# Data excerpt start

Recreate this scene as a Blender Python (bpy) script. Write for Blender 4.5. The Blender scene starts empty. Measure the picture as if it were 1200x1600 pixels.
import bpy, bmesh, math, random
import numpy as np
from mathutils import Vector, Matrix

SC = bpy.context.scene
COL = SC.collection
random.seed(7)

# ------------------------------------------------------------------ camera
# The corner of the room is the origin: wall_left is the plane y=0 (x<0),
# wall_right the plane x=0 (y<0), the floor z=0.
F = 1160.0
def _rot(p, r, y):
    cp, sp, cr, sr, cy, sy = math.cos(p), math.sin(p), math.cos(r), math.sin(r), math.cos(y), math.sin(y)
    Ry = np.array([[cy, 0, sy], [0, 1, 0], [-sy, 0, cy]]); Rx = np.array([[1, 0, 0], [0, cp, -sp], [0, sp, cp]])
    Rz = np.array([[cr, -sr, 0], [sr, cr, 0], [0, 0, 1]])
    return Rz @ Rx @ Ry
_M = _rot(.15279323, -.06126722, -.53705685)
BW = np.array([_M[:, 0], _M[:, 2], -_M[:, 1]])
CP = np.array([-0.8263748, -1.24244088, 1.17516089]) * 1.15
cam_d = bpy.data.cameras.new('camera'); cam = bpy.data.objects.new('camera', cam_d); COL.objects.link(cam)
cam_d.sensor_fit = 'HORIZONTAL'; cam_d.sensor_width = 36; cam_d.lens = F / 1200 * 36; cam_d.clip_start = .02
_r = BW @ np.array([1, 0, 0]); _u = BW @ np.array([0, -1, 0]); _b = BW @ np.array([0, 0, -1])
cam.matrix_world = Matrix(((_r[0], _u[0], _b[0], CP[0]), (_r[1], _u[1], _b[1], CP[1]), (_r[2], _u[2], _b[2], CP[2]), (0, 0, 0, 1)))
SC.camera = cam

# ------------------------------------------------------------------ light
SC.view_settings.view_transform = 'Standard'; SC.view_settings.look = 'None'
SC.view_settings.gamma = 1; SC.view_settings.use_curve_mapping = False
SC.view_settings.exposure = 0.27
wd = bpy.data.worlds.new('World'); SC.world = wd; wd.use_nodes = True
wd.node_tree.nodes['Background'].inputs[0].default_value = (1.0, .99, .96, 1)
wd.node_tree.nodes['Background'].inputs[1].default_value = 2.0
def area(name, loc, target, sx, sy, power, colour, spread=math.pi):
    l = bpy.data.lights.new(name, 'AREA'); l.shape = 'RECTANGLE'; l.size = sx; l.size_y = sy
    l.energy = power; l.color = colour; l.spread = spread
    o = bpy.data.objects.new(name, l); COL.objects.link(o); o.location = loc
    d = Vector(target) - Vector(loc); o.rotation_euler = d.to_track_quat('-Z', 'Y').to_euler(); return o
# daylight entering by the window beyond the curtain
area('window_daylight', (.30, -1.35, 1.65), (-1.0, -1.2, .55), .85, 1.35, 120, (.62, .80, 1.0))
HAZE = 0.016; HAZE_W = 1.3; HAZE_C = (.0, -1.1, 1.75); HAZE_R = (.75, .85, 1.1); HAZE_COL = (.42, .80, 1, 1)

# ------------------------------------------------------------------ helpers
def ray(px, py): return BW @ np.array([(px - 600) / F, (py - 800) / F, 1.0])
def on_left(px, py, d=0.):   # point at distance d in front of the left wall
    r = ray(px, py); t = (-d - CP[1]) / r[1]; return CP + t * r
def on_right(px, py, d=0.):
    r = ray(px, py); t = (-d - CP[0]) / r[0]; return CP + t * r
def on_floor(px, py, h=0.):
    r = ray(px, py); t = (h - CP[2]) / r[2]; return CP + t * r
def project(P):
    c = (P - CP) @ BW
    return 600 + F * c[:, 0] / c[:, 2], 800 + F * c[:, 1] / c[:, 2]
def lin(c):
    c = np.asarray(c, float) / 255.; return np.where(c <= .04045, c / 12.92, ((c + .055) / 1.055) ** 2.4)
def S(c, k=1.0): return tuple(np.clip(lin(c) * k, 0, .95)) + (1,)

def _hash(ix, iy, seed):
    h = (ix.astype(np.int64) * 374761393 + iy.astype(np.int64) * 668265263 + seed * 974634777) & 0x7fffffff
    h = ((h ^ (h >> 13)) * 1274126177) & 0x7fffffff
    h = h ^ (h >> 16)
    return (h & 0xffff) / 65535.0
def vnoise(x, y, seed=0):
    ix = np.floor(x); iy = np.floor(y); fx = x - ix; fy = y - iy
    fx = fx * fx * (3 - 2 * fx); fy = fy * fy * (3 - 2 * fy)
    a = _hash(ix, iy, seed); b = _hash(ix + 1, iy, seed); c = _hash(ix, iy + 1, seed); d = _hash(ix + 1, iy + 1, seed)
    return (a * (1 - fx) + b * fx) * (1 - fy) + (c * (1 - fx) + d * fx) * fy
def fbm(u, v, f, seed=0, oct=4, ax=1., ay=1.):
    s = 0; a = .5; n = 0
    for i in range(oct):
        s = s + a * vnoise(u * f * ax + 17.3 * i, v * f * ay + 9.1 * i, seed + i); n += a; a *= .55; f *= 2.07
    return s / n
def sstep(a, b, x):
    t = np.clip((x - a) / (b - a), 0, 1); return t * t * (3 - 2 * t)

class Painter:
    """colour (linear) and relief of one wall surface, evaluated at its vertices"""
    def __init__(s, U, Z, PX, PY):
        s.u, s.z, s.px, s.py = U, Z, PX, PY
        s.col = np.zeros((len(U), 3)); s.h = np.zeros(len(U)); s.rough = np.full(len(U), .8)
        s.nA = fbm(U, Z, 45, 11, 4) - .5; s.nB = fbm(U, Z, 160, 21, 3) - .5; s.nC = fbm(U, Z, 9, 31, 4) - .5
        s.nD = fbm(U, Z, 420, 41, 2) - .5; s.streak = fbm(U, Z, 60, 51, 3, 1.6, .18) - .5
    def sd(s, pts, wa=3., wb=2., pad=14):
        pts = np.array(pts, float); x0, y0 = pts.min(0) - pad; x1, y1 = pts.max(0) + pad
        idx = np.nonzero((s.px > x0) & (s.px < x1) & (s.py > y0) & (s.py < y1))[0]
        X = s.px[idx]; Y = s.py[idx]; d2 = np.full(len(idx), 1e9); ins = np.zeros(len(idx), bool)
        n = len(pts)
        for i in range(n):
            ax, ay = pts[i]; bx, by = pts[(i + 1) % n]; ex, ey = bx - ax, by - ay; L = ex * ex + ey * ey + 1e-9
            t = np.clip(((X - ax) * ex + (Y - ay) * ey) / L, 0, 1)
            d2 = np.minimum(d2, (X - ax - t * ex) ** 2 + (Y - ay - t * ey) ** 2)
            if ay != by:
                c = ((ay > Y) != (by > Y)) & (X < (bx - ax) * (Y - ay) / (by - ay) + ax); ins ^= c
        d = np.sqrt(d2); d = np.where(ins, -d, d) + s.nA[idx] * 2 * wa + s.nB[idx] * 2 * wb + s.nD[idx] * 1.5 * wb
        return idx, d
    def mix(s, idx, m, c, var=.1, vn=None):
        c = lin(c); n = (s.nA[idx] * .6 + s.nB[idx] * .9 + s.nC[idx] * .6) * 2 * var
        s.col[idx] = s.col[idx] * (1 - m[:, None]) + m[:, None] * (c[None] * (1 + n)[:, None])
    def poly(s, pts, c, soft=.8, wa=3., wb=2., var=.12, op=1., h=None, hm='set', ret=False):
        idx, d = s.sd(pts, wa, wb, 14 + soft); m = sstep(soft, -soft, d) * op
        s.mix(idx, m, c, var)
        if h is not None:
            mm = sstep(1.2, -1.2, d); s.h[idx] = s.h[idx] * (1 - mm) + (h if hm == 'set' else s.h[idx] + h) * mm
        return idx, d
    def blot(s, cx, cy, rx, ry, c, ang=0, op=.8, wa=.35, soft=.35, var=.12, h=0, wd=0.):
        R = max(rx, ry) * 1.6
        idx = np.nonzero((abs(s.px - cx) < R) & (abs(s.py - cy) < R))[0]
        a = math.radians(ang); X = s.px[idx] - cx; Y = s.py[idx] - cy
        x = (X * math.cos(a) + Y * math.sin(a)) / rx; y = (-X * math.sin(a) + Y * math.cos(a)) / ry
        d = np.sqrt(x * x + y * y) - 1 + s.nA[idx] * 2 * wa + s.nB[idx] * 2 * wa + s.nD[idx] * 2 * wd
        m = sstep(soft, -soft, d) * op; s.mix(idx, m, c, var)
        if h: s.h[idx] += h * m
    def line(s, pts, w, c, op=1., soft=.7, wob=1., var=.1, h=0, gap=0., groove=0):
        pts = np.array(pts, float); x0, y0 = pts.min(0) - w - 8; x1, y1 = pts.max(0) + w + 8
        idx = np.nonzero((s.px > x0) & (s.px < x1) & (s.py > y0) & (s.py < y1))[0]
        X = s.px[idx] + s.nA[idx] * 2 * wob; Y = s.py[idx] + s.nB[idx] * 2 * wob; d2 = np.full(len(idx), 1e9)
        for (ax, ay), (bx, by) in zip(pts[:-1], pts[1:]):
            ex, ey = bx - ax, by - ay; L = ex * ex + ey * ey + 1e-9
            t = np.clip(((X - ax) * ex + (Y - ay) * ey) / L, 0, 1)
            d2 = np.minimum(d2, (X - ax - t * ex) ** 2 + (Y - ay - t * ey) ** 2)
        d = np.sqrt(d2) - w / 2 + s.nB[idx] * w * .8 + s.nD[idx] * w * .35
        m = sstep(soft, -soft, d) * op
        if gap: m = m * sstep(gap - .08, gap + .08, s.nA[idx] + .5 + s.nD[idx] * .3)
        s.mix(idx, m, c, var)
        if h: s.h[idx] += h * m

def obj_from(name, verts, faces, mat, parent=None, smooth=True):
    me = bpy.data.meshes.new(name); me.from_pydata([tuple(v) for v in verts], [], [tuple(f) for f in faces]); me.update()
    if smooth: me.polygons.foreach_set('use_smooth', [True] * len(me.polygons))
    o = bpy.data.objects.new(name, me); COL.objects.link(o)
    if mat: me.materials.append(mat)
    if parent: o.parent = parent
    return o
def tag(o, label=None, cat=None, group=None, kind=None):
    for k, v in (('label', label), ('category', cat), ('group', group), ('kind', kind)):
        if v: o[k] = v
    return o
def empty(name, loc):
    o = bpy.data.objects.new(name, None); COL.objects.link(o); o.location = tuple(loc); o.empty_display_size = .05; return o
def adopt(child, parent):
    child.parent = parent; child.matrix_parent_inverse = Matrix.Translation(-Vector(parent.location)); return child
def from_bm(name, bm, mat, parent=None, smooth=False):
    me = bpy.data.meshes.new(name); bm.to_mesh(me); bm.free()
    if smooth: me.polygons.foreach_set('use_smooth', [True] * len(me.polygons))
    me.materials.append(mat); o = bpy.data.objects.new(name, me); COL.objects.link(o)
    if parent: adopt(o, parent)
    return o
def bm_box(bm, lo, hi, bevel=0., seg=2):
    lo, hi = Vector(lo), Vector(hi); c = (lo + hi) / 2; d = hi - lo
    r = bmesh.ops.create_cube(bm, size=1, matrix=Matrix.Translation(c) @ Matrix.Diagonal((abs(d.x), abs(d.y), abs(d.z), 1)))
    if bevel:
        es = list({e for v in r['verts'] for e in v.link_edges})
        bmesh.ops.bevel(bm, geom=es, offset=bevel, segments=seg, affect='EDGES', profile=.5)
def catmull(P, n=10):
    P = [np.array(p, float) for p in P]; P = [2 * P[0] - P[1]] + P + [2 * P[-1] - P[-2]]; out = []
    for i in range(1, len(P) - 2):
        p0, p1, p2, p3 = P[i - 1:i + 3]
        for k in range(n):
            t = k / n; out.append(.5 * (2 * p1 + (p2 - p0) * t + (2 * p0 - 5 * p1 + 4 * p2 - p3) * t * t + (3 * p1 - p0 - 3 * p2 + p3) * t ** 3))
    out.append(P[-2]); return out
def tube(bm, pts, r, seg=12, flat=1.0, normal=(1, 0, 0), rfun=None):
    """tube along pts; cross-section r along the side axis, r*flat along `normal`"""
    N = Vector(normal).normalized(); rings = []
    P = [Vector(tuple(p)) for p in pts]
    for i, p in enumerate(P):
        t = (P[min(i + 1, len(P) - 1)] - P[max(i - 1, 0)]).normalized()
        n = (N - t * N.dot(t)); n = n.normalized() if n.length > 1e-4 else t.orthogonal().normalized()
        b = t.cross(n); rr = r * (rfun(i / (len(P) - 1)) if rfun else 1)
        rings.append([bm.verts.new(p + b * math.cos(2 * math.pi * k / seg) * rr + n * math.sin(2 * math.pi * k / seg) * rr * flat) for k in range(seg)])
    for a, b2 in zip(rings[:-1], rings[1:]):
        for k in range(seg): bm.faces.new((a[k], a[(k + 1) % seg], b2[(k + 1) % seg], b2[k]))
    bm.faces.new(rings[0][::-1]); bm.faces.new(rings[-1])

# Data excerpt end

**Task brief**:
The lines to collect are those holding the string "scene"; copy them all.

**Response to this task**:
Recreate this scene as a Blender Python (bpy) script. Write for Blender 4.5. The Blender scene starts empty. Measure the picture as if it were 1200x1600 pixels.
SC = bpy.context.scene